Saturday, 6 July 2013
The death of King Edward VI
Today is the 460th anniversary of the death at Greenwich Palace of the fifteen year old King Edward VI in 1553.
Despite attempts by the government to keep the news of the King's failing health quiet rumours had clearly got out, and those with aninterst in what was to happen were ready to make the moves they had anticipated. In his last months the King, a convinced reformed protestant thanks to his spiritual formation even before his father's death, appears to have taken the lead in the moves to side-step the 1544 Act of Succession which settled the Crown on his two half-sisters, the Lady Mary and the Lady Elizabeth, and then reverted to male succession with the heirs male of his father's younger sister the Duchess of Suffolk through her daughters. This excluded the otherwise superior claim of Queen Mary of Scots, and her Lennox cousins.
The King, anxious to prevent the accession of the Lady Mary, a devout Catholic, profoundly attached to the Catholic Mass, though she may well have kept quiet about her attachment to the Papacy, now sought to leave the Crown by his will, as though it were his private property - a power conferred on his father, but not on him. By his new declaration the Crown was to pass to Lady Jane Grey, excluding both the daughters of King Henry VIII and Lady Jane's mother, Frances Duchess of Suffolk. For this reason the future Queen Elizabeth I appears as monarch never to have trusted the two surviving Grey sisters, Lady Catherine and Lady Mary, and watched their matrimonial misadventures with a beady royal eye and vigilance. For this see Leanda de Lisle's joint biography of the Greys The Sisters who would be Queen
Having got many of the Council on side the young King may have believed it would all go as he wished. His chief minister, the Duke of Northumberland, who on this analysis emerges less as a die-hard Protestant than as a politique par excellence in all things - hence perhaps his last minute return to Catholicism in the last days of his life and his question even on the scaffold as to whether or not he could still serve Queen Mary - the offer was declined and the axe fell - had made his own moves. His son Lord Guildford Dudley had been married to Lady Jane that spring and Northumberland and the Council moved to proclaim her as Queen. So began the tragi-farce of the reign of Queen Jane.
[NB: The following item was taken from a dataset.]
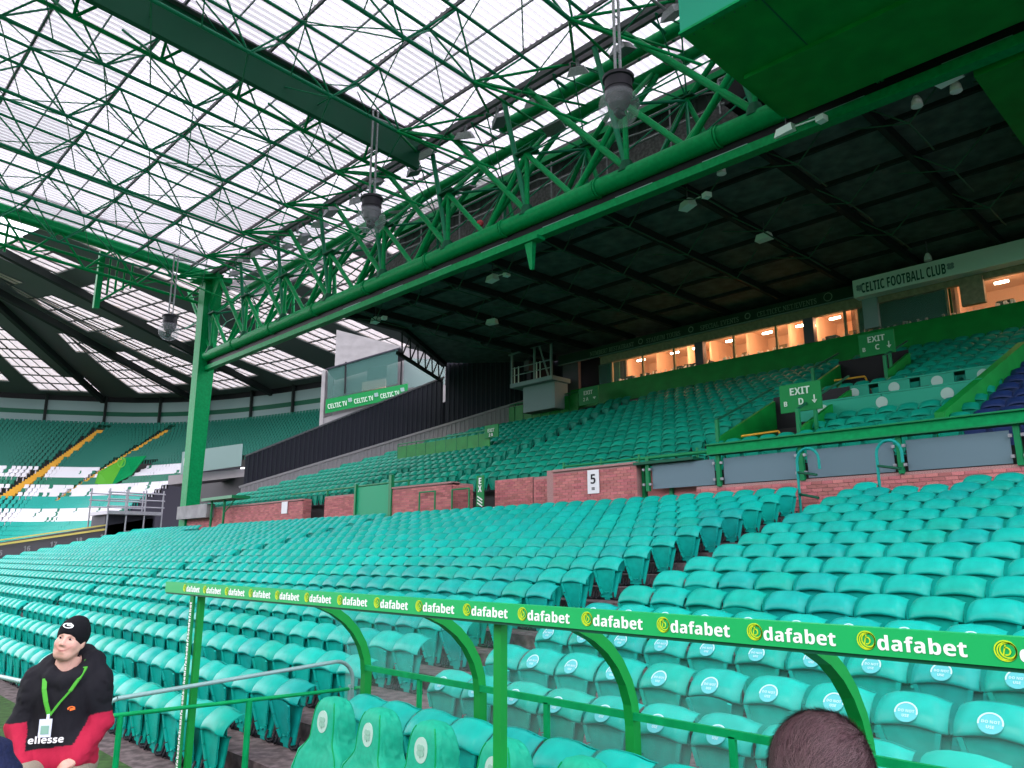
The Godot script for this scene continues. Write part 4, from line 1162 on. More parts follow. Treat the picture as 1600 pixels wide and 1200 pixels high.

Meanwhile from her estates in Essex the Lady Mary, apprised of what was happening by those contacts at Court sympathetic to her claims, moved north into Suffolk to Framlingham castle, gathered support, and in what has been described as the one successful rebellion against a Tudor government saw off the challenge to her rights and became Queen Mary I, and, as her half-brother had feared, set about restoring Catholicism. The difficulties she faced included the amount of physical and spiritual damage wrought in the reign of King Edward - whatever she might have achieved had she been spared to pursue her policy of restoration for longer, she found she faced a determined protestant minority willing to die for their beliefs; that would not have been the same six years earlier when their father died.